Output an exact reproduction of the data.

#####

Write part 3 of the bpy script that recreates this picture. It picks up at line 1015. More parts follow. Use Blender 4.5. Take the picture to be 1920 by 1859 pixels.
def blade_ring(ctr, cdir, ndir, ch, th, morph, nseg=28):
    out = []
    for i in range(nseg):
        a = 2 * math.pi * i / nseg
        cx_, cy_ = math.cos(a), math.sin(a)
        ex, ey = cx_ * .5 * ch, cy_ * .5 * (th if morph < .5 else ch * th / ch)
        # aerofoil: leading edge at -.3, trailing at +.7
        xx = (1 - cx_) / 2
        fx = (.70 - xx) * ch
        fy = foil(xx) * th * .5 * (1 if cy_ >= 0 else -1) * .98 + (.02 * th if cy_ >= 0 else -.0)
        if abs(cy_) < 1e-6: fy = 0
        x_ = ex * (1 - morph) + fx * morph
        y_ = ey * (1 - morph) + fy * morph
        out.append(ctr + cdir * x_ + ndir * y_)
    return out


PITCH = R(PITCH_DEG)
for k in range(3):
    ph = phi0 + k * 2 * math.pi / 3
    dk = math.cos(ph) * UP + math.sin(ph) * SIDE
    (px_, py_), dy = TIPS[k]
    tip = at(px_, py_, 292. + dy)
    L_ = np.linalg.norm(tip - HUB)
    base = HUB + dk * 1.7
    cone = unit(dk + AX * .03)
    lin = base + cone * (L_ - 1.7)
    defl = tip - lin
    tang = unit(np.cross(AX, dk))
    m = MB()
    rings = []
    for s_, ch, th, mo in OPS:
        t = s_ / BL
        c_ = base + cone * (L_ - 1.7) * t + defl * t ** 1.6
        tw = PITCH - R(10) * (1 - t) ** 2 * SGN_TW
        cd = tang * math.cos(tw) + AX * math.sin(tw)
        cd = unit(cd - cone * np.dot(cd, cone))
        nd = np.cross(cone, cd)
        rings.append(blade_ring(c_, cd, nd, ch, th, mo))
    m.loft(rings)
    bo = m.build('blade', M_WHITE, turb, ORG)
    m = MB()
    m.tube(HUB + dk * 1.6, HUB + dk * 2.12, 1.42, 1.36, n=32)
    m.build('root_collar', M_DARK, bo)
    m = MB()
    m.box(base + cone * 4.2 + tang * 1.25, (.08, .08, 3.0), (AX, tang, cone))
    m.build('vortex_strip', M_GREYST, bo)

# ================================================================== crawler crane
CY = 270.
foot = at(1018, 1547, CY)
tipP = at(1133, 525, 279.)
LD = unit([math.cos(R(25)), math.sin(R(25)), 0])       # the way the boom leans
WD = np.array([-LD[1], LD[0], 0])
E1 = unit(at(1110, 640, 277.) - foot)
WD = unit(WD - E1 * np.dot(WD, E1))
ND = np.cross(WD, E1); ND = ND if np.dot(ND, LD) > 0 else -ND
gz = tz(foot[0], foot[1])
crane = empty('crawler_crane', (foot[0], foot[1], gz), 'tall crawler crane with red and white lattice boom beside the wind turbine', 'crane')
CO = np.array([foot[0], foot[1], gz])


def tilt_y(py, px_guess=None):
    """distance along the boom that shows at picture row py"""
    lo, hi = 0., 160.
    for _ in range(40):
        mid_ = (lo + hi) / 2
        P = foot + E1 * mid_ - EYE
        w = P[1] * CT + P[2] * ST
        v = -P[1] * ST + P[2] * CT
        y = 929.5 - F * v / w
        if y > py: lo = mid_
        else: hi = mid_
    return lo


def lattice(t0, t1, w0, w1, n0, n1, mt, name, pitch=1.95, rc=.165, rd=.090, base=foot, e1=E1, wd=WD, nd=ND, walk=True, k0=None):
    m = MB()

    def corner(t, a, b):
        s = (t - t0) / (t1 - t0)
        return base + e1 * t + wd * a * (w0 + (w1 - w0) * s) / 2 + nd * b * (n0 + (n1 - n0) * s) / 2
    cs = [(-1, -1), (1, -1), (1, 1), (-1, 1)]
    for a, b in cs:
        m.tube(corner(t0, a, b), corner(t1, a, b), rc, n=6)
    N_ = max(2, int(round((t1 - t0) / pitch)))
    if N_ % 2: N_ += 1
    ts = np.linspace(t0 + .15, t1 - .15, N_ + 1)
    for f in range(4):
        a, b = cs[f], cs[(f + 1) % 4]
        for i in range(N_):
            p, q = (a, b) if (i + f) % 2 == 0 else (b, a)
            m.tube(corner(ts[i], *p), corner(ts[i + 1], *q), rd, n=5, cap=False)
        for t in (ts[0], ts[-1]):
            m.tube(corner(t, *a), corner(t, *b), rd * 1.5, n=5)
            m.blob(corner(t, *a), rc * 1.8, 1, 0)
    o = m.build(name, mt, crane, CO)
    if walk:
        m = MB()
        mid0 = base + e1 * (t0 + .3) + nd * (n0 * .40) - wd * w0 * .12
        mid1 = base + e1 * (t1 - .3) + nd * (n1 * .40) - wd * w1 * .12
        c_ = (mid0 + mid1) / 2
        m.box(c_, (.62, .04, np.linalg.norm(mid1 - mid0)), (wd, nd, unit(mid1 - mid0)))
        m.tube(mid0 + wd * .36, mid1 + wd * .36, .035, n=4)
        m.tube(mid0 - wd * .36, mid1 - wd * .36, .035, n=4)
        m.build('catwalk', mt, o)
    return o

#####

**ANSWER TO THE EXERCISE:**
Write part 3 of the bpy script that recreates this picture. It picks up at line 1015. More parts follow. Use Blender 4.5. Take the picture to be 1920 by 1859 pixels.
def blade_ring(ctr, cdir, ndir, ch, th, morph, nseg=28):
    out = []
    for i in range(nseg):
        a = 2 * math.pi * i / nseg
        cx_, cy_ = math.cos(a), math.sin(a)
        ex, ey = cx_ * .5 * ch, cy_ * .5 * (th if morph < .5 else ch * th / ch)
        # aerofoil: leading edge at -.3, trailing at +.7
        xx = (1 - cx_) / 2
        fx = (.70 - xx) * ch
        fy = foil(xx) * th * .5 * (1 if cy_ >= 0 else -1) * .98 + (.02 * th if cy_ >= 0 else -.0)
        if abs(cy_) < 1e-6: fy = 0
        x_ = ex * (1 - morph) + fx * morph
        y_ = ey * (1 - morph) + fy * morph
        out.append(ctr + cdir * x_ + ndir * y_)
    return out


PITCH = R(PITCH_DEG)
for k in range(3):
    ph = phi0 + k * 2 * math.pi / 3
    dk = math.cos(ph) * UP + math.sin(ph) * SIDE
    (px_, py_), dy = TIPS[k]
    tip = at(px_, py_, 292. + dy)
    L_ = np.linalg.norm(tip - HUB)
    base = HUB + dk * 1.7
    cone = unit(dk + AX * .03)
    lin = base + cone * (L_ - 1.7)
    defl = tip - lin
    tang = unit(np.cross(AX, dk))
    m = MB()
    rings = []
    for s_, ch, th, mo in OPS:
        t = s_ / BL
        c_ = base + cone * (L_ - 1.7) * t + defl * t ** 1.6
        tw = PITCH - R(10) * (1 - t) ** 2 * SGN_TW
        cd = tang * math.cos(tw) + AX * math.sin(tw)
        cd = unit(cd - cone * np.dot(cd, cone))
        nd = np.cross(cone, cd)
        rings.append(blade_ring(c_, cd, nd, ch, th, mo))
    m.loft(rings)
    bo = m.build('blade', M_WHITE, turb, ORG)
    m = MB()
    m.tube(HUB + dk * 1.6, HUB + dk * 2.12, 1.42, 1.36, n=32)
    m.build('root_collar', M_DARK, bo)
    m = MB()
    m.box(base + cone * 4.2 + tang * 1.25, (.08, .08, 3.0), (AX, tang, cone))
    m.build('vortex_strip', M_GREYST, bo)

# ================================================================== crawler crane
CY = 270.
foot = at(1018, 1547, CY)
tipP = at(1133, 525, 279.)
LD = unit([math.cos(R(25)), math.sin(R(25)), 0])       # the way the boom leans
WD = np.array([-LD[1], LD[0], 0])
E1 = unit(at(1110, 640, 277.) - foot)
WD = unit(WD - E1 * np.dot(WD, E1))
ND = np.cross(WD, E1); ND = ND if np.dot(ND, LD) > 0 else -ND
gz = tz(foot[0], foot[1])
crane = empty('crawler_crane', (foot[0], foot[1], gz), 'tall crawler crane with red and white lattice boom beside the wind turbine', 'crane')
CO = np.array([foot[0], foot[1], gz])


def tilt_y(py, px_guess=None):
    """distance along the boom that shows at picture row py"""
    lo, hi = 0., 160.
    for _ in range(40):
        mid_ = (lo + hi) / 2
        P = foot + E1 * mid_ - EYE
        w = P[1] * CT + P[2] * ST
        v = -P[1] * ST + P[2] * CT
        y = 929.5 - F * v / w
        if y > py: lo = mid_
        else: hi = mid_
    return lo


def lattice(t0, t1, w0, w1, n0, n1, mt, name, pitch=1.95, rc=.165, rd=.090, base=foot, e1=E1, wd=WD, nd=ND, walk=True, k0=None):
    m = MB()

    def corner(t, a, b):
        s = (t - t0) / (t1 - t0)
        return base + e1 * t + wd * a * (w0 + (w1 - w0) * s) / 2 + nd * b * (n0 + (n1 - n0) * s) / 2
    cs = [(-1, -1), (1, -1), (1, 1), (-1, 1)]
    for a, b in cs:
        m.tube(corner(t0, a, b), corner(t1, a, b), rc, n=6)
    N_ = max(2, int(round((t1 - t0) / pitch)))
    if N_ % 2: N_ += 1
    ts = np.linspace(t0 + .15, t1 - .15, N_ + 1)
    for f in range(4):
        a, b = cs[f], cs[(f + 1) % 4]
        for i in range(N_):
            p, q = (a, b) if (i + f) % 2 == 0 else (b, a)
            m.tube(corner(ts[i], *p), corner(ts[i + 1], *q), rd, n=5, cap=False)
        for t in (ts[0], ts[-1]):
            m.tube(corner(t, *a), corner(t, *b), rd * 1.5, n=5)
            m.blob(corner(t, *a), rc * 1.8, 1, 0)
    o = m.build(name, mt, crane, CO)
    if walk:
        m = MB()
        mid0 = base + e1 * (t0 + .3) + nd * (n0 * .40) - wd * w0 * .12
        mid1 = base + e1 * (t1 - .3) + nd * (n1 * .40) - wd * w1 * .12
        c_ = (mid0 + mid1) / 2
        m.box(c_, (.62, .04, np.linalg.norm(mid1 - mid0)), (wd, nd, unit(mid1 - mid0)))
        m.tube(mid0 + wd * .36, mid1 + wd * .36, .035, n=4)
        m.tube(mid0 - wd * .36, mid1 - wd * .36, .035, n=4)
        m.build('catwalk', mt, o)
    return o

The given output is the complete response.